Term Loan B totalled $955 million and is a seven-year facility priced at 375 basis points above Libor.

In addition, the company has secured a $100 million, three-year revolving credit facility, priced at 350 basis points over Libor.

Repay and redeem

The proceeds will be used to repay existing Digicel facilities of $916 million, to redeem $250 million of senior notes due in 2020, and for general corporate purposes, including capital expenditure.

Commenting on the fundraising, Digicel's chief executive Colm Delves said: "The transaction is consistent with the group's strategy of proactively managing our debt maturity profile on improved terms, where practicable.
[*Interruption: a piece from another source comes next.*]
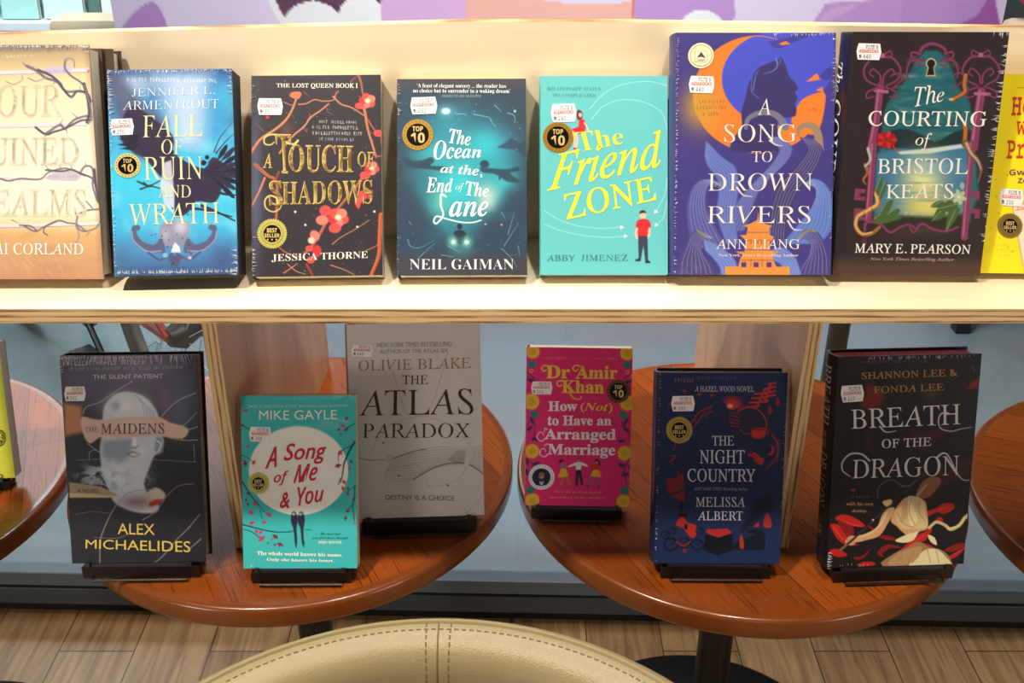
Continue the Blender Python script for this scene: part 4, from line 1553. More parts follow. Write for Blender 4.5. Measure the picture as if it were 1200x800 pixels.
# ---- dark teal night book
def art_night_sea():
    A = Art([(465.3, 93.6), (616.7, 92.3), (617.4, 323), (465.6, 323.7)], 0.1259, 0.1940, 210, (42, 56, 72), 7)
    OA, OB = fr(460, 85, .15), fr(460, 205, .15)
    A.fr = OA
    n = A.noise(40, 30, 5)
    A.mix((n - .35) * .9, (40, 84, 108))
    T1, T2, T3 = (40, 132, 160), (52, 190, 200), (120, 224, 220)
    A.glow(420, 420, 260, 220, T1, .8)
    A.glow(780, 620, 260, 230, T1, .9)
    A.glow(520, 900, 330, 420, T2, .95)
    A.glow(300, 640, 180, 130, T2, .6)
    A.glow(720, 560, 170, 150, T2, .7)
    A.glow(860, 870, 140, 180, T2, .7)
    A.glow(740, 985, 100, 130, (206, 222, 206), .75)
    A.glow(360, 1030, 90, 120, (120, 214, 170), .5)
    A.fr = OB
    A.poly([(90, 0), (240, 0), (520, 600), (470, 560)], T1, soft=8, alpha=.3)
    # dark corners and hedges of the printed scene
    for q in ([(20, 60), (150, 130), (250, 300), (330, 400), (470, 600), (470, 800), (20, 800)], [(1070, 100), (900, 140), (820, 300), (700, 390), (600, 590), (560, 800), (1070, 800)]):
        A.poly(q, (42, 62, 84), soft=9, alpha=.88)
    n = A.noise(22, 26, 9)
    A.mix((n - .5) * 1.2 * (A.Y > 250), (34, 92, 112))
    A.mix(np.clip((A.Y - 294) / 10, 0, 1) * .85, (60, 58, 66))
    A.mix(np.clip((112 - A.Y) / 14, 0, 1) * .9, (66, 64, 70))
    A.poly([(470, 590), (500, 560), (600, 560), (640, 600), (560, 650), (450, 640)], (56, 110, 118), soft=5, alpha=.7)
    # standing figure with two lights, and swimmers above
    K = (28, 44, 58)
    A.ell(522, 410, 20, 22, K)
    A.poly([(495, 440), (550, 440), (575, 470), (560, 490), (555, 540), (500, 540), (490, 490), (475, 465)], K, soft=.6, smooth=3)
    for x in (475, 577):
        A.glow(x, 530, 44, 44, (150, 232, 210), .8)
        A.ell(x, 530, 13, None, (246, 255, 230))
    A.fr = OA
    K2 = (36, 62, 82)
    A.poly([(80, 690), (110, 670), (160, 700), (240, 690), (300, 670), (325, 700), (300, 735), (420, 745), (400, 775), (240, 760), (130, 750)], K2, soft=1, smooth=4, alpha=.92)
    A.ell(718, 722, 36, 30, K2, soft=.8)
    A.poly([(690, 745), (760, 755), (900, 760), (980, 740), (990, 775), (920, 790), (960, 830), (1000, 860), (900, 860), (800, 800), (700, 785)], K2, soft=1, smooth=4, alpha=.92)
    A.poly([(820, 590), (870, 560), (930, 520), (990, 560), (1040, 540), (1040, 660), (960, 610), (890, 600)], (40, 60, 84), soft=1.2, smooth=4, alpha=.8)
    A.ell(836, 832, 8, 14, K2)
    A.ell(415, 308, 34, 24, (232, 246, 240), soft=1)
    A.glow(415, 308, 80, 60, (130, 200, 206), .5)
    for p in ([(630, 330), (700, 345), (760, 360), (775, 395), (810, 430)], [(500, 330), (560, 330), (575, 350)], [(800, 260), (850, 310)], [(900, 320), (950, 340), (960, 390)]):
        A.line(p, 9, (104, 176, 186), w2=4, alpha=.8)
    A.dots(50, (60, 200, 1030, 640), (2, 5), (170, 214, 220), 4, .6)
    A.ell(957, 306, 10, None, (120, 206, 190))
    A.fr = OB
    for k in range(26):
        x = A.rng.uniform(690, 980)
        y0 = A.rng.uniform(400, 560)
        A.line([(x, y0), (x + A.rng.uniform(-12, 12), y0 + A.rng.uniform(30, 90))], 6, (26, 66, 92), w2=2, alpha=.7, smooth=0)
    for p in ([(120, 510), (140, 560), (210, 575), (320, 520)], [(200, 660), (260, 600), (330, 540)], [(430, 560), (520, 605)], [(380, 630), (480, 645)], [(850, 580), (930, 660), (970, 725)], [(870, 560), (920, 480), (985, 380)], [(900, 470), (950, 300)], [(980, 560), (990, 640)], [(130, 370), (150, 400)], [(850, 300), (880, 350)]):
        A.line(p, 6, (120, 176, 190), w2=3, alpha=.75)
    A.dots(40, (60, 350, 1030, 640), (2, 4), (150, 200, 214), 5, .5)
    for x, yv in ((725, 390), (850, 396)):
        A.ell(x, yv, 7, None, (240, 150, 120))
    A.fr = OA
    W = (244, 248, 246)
    A.T('\u2018A feast of elegant sorcery ... the reader has', (190, 92, 888, 132), 'bold', W, 'quote_lettering', off=-.01)
    A.T('no choice but to surrender to a waking dream\u2019', (158, 132, 920, 172), 'bold', W, 'quote_lettering', off=-.01)
    A.T('ARMISTEAD MAUPIN', (376, 178, 694, 200), 'serif', (150, 166, 170), 'quote_lettering')
    A.T('The', [(445, 440), (612, 470), (608, 582), (440, 560)], 'bital', W)
    A.T('Ocean', [(322, 530), (692, 580), (692, 672), (318, 690)], 'bital', W)
    A.T('at the,', [(372, 722), (700, 735), (700, 830), (372, 800)], 'bital', W)
    A.fr = OB
    A.T('End', [(262, 20), (470, 35), (470, 145), (262, 148)], 'bital', W)
    A.T('of', [(492, 78), (558, 72), (556, 145), (490, 136)], 'ital', W)
    A.T('The', [(570, 50), (752, 80), (750, 182), (575, 170)], 'bital', W)
    A.T('ane', [(446, 215), (748, 215), (745, 330), (440, 336)], 'bital', W)
    A.line([(415, 175), (380, 160), (375, 240), (395, 320), (345, 385), (322, 370), (345, 330), (420, 350), (530, 375), (620, 378), (690, 360)], 15, W, w2=8)
    A.T('NEIL GAIMAN', (136, 662, 944, 742), 'bold', (246, 244, 238), 'author_lettering', off=-.014)
    return A


A = art_night_sea()
b = build_book('paperback_book', 'dark teal book with white brush lettering and a small lone figure', 'book', (-0.1111, 0.9414, 0.9582, 0.64, 32.31, 0.1259, 0.1940, 0.020), A, False, spine=(36, 56, 76), group=UP)
A.fr = fr(460, 85, .15)
price_sticker(A, b, (138, 200, 348, 332), '282', -2)
award_seal(A, b, 196, 495, 121, 'top', gold=(190, 152, 66))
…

We have successfully replaced 7 per cent debt with lower coupon debt whilst pushing out our next material debt maturity to September 2020.The group remains focused on deleveraging over the near and medium term."

Blake Haider, managing director of Latin credit markets at Citi, the lead arranger on the transaction, said the investor response to Digicel's transaction was "extremely encouraging and supportive of the group's ongoing transformation programme".

The heavily-indebted group is currently in the middle of its biggest-ever restructuring plan, which would see 1,500 staff, or a quarter of its workforce, leave the company by the middle of 2018.

Digicel operates in 32 markets in the Caribbean, central America and the Pacific islands.